Short task:
Quote every line of the material beneath this one.
[START OF Stored data]
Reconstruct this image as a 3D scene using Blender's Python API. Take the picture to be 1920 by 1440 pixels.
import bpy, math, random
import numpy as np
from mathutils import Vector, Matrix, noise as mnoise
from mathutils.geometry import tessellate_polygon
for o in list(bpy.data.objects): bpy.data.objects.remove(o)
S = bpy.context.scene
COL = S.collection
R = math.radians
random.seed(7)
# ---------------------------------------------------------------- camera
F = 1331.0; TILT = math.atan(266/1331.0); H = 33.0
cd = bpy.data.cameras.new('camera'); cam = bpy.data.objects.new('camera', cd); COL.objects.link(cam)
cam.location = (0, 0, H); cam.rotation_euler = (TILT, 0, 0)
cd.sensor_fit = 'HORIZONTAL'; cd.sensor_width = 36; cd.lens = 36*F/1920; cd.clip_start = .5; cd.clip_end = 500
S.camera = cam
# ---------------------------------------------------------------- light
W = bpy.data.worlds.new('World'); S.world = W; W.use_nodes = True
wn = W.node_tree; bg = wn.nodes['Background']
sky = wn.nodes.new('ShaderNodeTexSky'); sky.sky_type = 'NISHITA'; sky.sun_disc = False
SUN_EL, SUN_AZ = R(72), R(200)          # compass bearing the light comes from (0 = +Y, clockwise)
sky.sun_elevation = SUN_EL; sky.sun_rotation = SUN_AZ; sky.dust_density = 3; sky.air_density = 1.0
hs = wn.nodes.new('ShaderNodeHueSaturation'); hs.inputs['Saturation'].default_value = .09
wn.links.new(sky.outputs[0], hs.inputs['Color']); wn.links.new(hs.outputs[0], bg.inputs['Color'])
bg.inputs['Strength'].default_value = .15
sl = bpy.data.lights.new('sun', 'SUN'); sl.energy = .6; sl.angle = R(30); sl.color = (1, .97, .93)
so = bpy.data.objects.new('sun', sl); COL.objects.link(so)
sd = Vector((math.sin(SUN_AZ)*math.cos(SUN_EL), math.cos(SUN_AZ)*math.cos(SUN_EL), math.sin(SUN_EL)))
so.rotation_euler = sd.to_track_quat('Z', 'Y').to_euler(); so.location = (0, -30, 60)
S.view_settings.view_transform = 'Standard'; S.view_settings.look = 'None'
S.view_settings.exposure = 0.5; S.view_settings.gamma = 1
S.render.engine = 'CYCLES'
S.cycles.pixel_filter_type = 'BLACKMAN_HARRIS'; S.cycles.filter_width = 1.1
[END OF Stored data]
Complete output:
Reconstruct this image as a 3D scene using Blender's Python API. Take the picture to be 1920 by 1440 pixels.
import bpy, math, random
import numpy as np
from mathutils import Vector, Matrix, noise as mnoise
from mathutils.geometry import tessellate_polygon
for o in list(bpy.data.objects): bpy.data.objects.remove(o)
S = bpy.context.scene
COL = S.collection
R = math.radians
random.seed(7)
# ---------------------------------------------------------------- camera
F = 1331.0; TILT = math.atan(266/1331.0); H = 33.0
cd = bpy.data.cameras.new('camera'); cam = bpy.data.objects.new('camera', cd); COL.objects.link(cam)
cam.location = (0, 0, H); cam.rotation_euler = (TILT, 0, 0)
cd.sensor_fit = 'HORIZONTAL'; cd.sensor_width = 36; cd.lens = 36*F/1920; cd.clip_start = .5; cd.clip_end = 500
S.camera = cam
# ---------------------------------------------------------------- light
W = bpy.data.worlds.new('World'); S.world = W; W.use_nodes = True
wn = W.node_tree; bg = wn.nodes['Background']
sky = wn.nodes.new('ShaderNodeTexSky'); sky.sky_type = 'NISHITA'; sky.sun_disc = False
SUN_EL, SUN_AZ = R(72), R(200)          # compass bearing the light comes from (0 = +Y, clockwise)
sky.sun_elevation = SUN_EL; sky.sun_rotation = SUN_AZ; sky.dust_density = 3; sky.air_density = 1.0
hs = wn.nodes.new('ShaderNodeHueSaturation'); hs.inputs['Saturation'].default_value = .09
wn.links.new(sky.outputs[0], hs.inputs['Color']); wn.links.new(hs.outputs[0], bg.inputs['Color'])
bg.inputs['Strength'].default_value = .15
sl = bpy.data.lights.new('sun', 'SUN'); sl.energy = .6; sl.angle = R(30); sl.color = (1, .97, .93)
so = bpy.data.objects.new('sun', sl); COL.objects.link(so)
sd = Vector((math.sin(SUN_AZ)*math.cos(SUN_EL), math.cos(SUN_AZ)*math.cos(SUN_EL), math.sin(SUN_EL)))
so.rotation_euler = sd.to_track_quat('Z', 'Y').to_euler(); so.location = (0, -30, 60)
S.view_settings.view_transform = 'Standard'; S.view_settings.look = 'None'
S.view_settings.exposure = 0.5; S.view_settings.gamma = 1
S.render.engine = 'CYCLES'
S.cycles.pixel_filter_type = 'BLACKMAN_HARRIS'; S.cycles.filter_width = 1.1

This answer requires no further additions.